The Fancy Times

Fine Slop for the Discerning Tastemaker


Faction Sketch: House Silvia

House Silvia, who almost wasn’t, is the most controversial Old Family house in the Midland zone. 

Before the Good Revolution, the House was most known for operating the largest and oldest charitable organization in the nation. The Order of Benevolent Strangers, a charter system of craft and research lodges, with a women’s auxiliary known as the Rebecca Lodge. The Strangers aimed to “elevate every person to a nobler plane,” to aid those in need, particularly regarding end-of-life care, ease the burdens of the poor, “relieve the darkness of despair,” and be a great moral power for the good humanity. In short, their historic motto, “Wash the sick, unburden the distressed, bury the dead, teach the orphan.”

A Meeting at the Strangers Lodge

Historically, Palmetto society has been extremely class-conscious. Few helped their neighbors or even knew them. There were almost no institutions to feed the poor. The Strangers originated in the Midlands, with a group of prominent peers. They pooled their money and resources together to help people in need after a storm season had wreaked havoc on villages throughout the region. They were led by two brothers of House Silvia.
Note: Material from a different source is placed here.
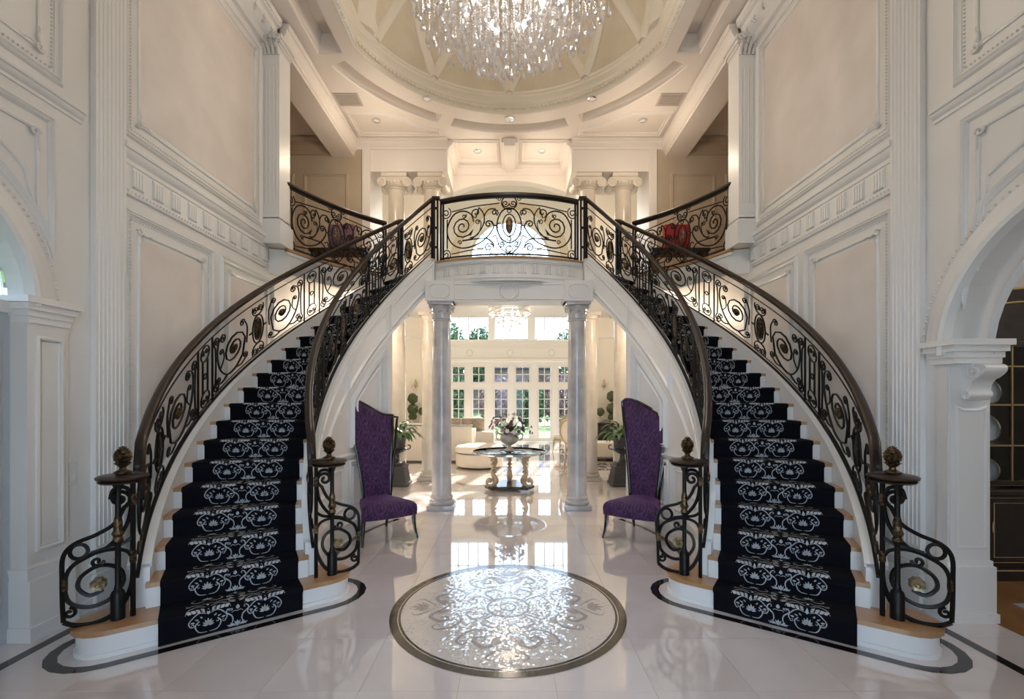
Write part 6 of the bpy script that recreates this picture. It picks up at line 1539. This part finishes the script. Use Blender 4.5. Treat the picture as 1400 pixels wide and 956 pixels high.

The name “Strangers” in the group’s title denotes the member’s desire that their contributions remain anonymous and uncredited. The Strangers lodges spread by charter grants as other peers and merchants became interested in the organization.

Modern historians now call this time the Grey Period.

The brothers of House Silvia, as founders, were the most publicly known of the organization’s members. House Silvia famously guided the initiative for the Order to focus on the establishment of respectable graveyards for the poor and the unclaimed. The family earned much goodwill among the commons for these initiatives.

Construction site of one of the burial fields.

In the tense seasons that lead up to the Good Revolution, rumors began to spread about the strange and disturbing ceremonies performed in the windowless chambers of the Strangers’ lodges. An estranged member of the Rebeccas had been slated to interview with a popular tabloid but was found dead in a barren field just before it was to take place. The cause of her death was never discovered, and the rumors were all the more amplified.

Rumors of unnatural rituals.

The rumors pressurized a demand for members of House Silvia, being the only visible members of the Order, to be questioned about these public concerns. The fledgling Directory, at that time little more than a judicial force, arrested them and felt the pushback of their supporters. House Silvia underwent a lengthy, and fruitless investigation, that dragged out their time of incarceration. Every day opposing shouts rang a clamor for their heads or their freedom. The Silvas wouldn’t be restored until the intrigue of the supposed scandal died off.

The Silvia Riots

While some evidence of strange rituals were found in a few lodges, drawers of human bones; empty rooms but for their mile-high violent murals; unusual symbology in the floor tiles, none of this could be connected to House Silvia.